IDC says as organisations find new and more effective ways to manage, analyse, and collaborate around their operational data, the impacts will extend beyond the data, affecting how decisions are made and who makes them.
It will also impact which roles are needed, who fills those roles, and how organisations manage their operations. Operational excellence and resilience continue to present challenges across industries, as businesses struggle with supply chain disruptions, rising energy costs, talent constraints, and pressure to improve sustainability metrics.
Becoming a data-driven organisation is a journey that requires an honest assessment of the current state and a willingness to embrace the changes necessary to improve operational performance.
Recognising the need for new approaches and technologies, IDC has developed the Data-Driven Operations (DDO) framework and maturity model to help organisations benchmark themselves and develop plans to improve operational performance across multiple dimensions – efficiency, productivity, quality, safety, reliability, and sustainability.
"Data-driven operations is a journey but this should not be interpreted as a reason to be complacent,’ said Leif Eriksen, research vice president, Future of Operations at IDC.
“The pace of change in operations is beginning to accelerate and will result in significant realignments across a range of industries.
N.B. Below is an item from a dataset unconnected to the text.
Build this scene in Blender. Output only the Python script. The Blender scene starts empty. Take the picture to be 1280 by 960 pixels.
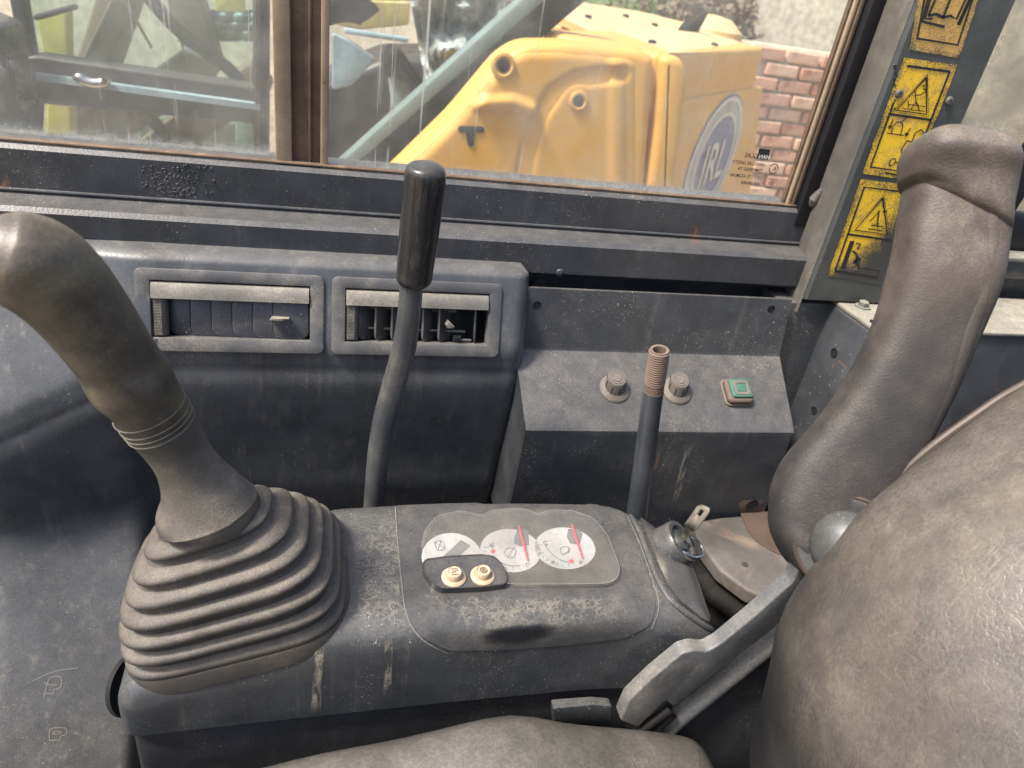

Organisations that recognise the opportunity will thrive; those which fail to see it will not survive."
Leif Eriksen
The Future of Operations
Prediction 1: By 2025, 50% of G2000 industrial organisations will make real-time decisions balancing economic and sustainability metrics, simultaneously improving both sets of metrics by 5% across the enterprise.
Prediction 2: By 2026, 40% of product-centric organisations will use digital tools to measure life-cycle carbon footprint, creating demand for better integration between PLM and operational data.
Prediction 3: By 2023, talent shortages and pressure to improve operational performance will force organisations to re-evaluate their approach to digital transformation, resulting in greater use of outside services.
Prediction 4: By 2027, the use of extended reality technology, including AR/VR/MR tools, will increase by 40%, creating a new breed of digital workers and reducing operator/field worker errors by 30%.
Prediction 5: By 2026, the use of robots in non-traditional sectors, most notably remote inspection and maintenance, will increase by 35%, resulting in a 50% drop in inspection errors.
Prediction 6: By 2023, digital-first operations enabled by 5G connectivity will improve worker safety, resulting in a 20% reduction in lost time accidents.
Prediction 7: By 2027, 50% of remote operations will use satellite-enabled AI/ML technology to collect and analyse data at the edge, reducing costs and improving yields and energy usage in the natural resource sectors.
Prediction 8: By 2024, the cloud will surpass on-premises infrastructure as the primary location where operational data is stored, managed, and analysed for 50% of G2000 organisations.
Prediction 9: By 2024, 30% of industrial organisations will have become leaner and more agile than their competitors because of making real-time operational insights available anytime, anywhere, to anyone.
Prediction 10: By 2025, 50% of organisations will increase the use of IoT and OT cybersecurity solutions at the edge, cutting OT cybersecurity breaches in half.